La Grande coalizione sarà un bene per l’Europa? O pensa che il neocancelliere Merz dovrebbe sdoganare l’estrema destra?
«Si sta realizzando una dinamica che nella politica tedesca è classica. I partiti si presentano divisi davanti agli elettori, dopo si uniscono: oggi vince la combinazione tra cristiano-democratici e socialisti. È un’indicazione di stabilità positiva per l’Europa, la fine dell’ipotesi di un sovvertimento totale. C’è la possibilità di dare una risposta politica che permetta di assorbire le ragioni di chi si è rivolto alle forze estreme».
Cosa si aspetta da Merz? Sarà una nuova Merkel?
«Ho sempre pensato e detto che Angela Merkel più che una leader è stata una follower. Ciò detto, per stessa ammissione di Olaf Scholz fin qui non c’era una coalizione di governo in grado di esprimere un governo forte. Ora Merz ha l’opportunità di recuperare la leadership in Europa».
Si dice che il neocancelliere non abbia un rapporto idilliaco con Ursula von der Leyen. Può essere un problema?
«Questo non lo so. Noto una cosa: quando i popolari europei dicono che il nuovo governo deve nascere in fretta, hanno ragione. Fin qui è passato troppo tempo: si è votato per le europee a maggio dell’anno scorso, la Commissione si è insediata a Natale, von der Leyen ci ha detto di “aver trovato la bussola per il futuro” a gennaio. Vuol dire che prima non l’aveva...».
Merz ha già fatto sapere di volere un coordinamento stretto con il francese Emmanuel Macron, il polacco Donald Tusk, l’inglese Keir Starmer. Non ha citato Giorgia Meloni. L’Italia di qui in poi conterà meno?
«Ho una certa esperienza di asse franco-tedesco. Al principio Parigi e Berlino si riunivano nei loro bilaterali, poi ci facevano la cortesia di metterci al corrente di quanto deciso. Nel 2003 accadde un fatto: Commissione e Banca centrale europea chiesero le sanzioni per la Germania già in procedura di infrazione per deficit eccessivo. La presidenza di turno era italiana: fummo noi a ottenere che quelle sanzioni non fossero applicate.
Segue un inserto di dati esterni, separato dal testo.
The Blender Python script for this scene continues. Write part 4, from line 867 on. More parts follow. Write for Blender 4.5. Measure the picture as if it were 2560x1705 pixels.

Dunque lo spazio per un ruolo importante dell’Italia c’è, non è detto si debba tornare al duopolio franco-tedesco».
Oggi la Germania ha però un problema quasi opposto ad allora: i conti sono in ordine, la crisi è più grave.
«La crisi è gravissima anche perché finora abbiamo visto la manifattura tedesca eccellere nella meccanica e nella chimica, non nell’elettronica. Le auto di domani sono un computer con le ruote, e la tecnologia è in mano ad americani e cinesi».
E dunque l’Europa cosa deve fare?
«Io queste cose le dico da almeno vent’anni, per altri dovrebbe essere arrivato il momento di ammettere gli errori. La Cina ha i suoi problemi, ma è un concorrente, non un cliente. In ogni caso: in Europa siamo soffocati dall’eccesso di regole».
Le notizie che arrivano da Washington sono inquietanti: autorità smantellate, nomine fuori da ogni pudore istituzionale. Dobbiamo imitarli?
«Ogni area del mondo ha i suoi problemi: noi ne abbiamo uno di identità e futuro. Il nostro non è quello astratto della “concorrenza”, ma quello concreto e generale della libertà d’impresa».
Molti analisti dicono che andiamo verso un nuovo accordo di Yalta, dopo il quale l’Europa non conterà più nulla. Lei che ne pensa?
«La storia non si ripete mai per identità perfette. Comunque finisca la guerra in Ucraina resterà un enorme e irrisolto problema di rapporto fra l’Europa e la Russia. L’ideologia del Cremlino – cito Putin – è: “il nostro futuro è nel nostro passato”. Ovvero religione, tradizione, confini. L’Europa sta su quegli antichi confini».
Dobbiamo temere un attacco russo a un Paese europeo?
«Posso dire che la vecchia ideologia De Gaulle-Woytila tracciava il confine dell’Europa dall’Atlantico agli Urali, ma escludeva l’Asia. L’ideologia di Putin è opposta. Lui viene da una storia di tre imperi: mongolo, zarista e comunista. La reazione europea può essere solo quella dell’allargamento ad est di quella che è sempre stata Europa».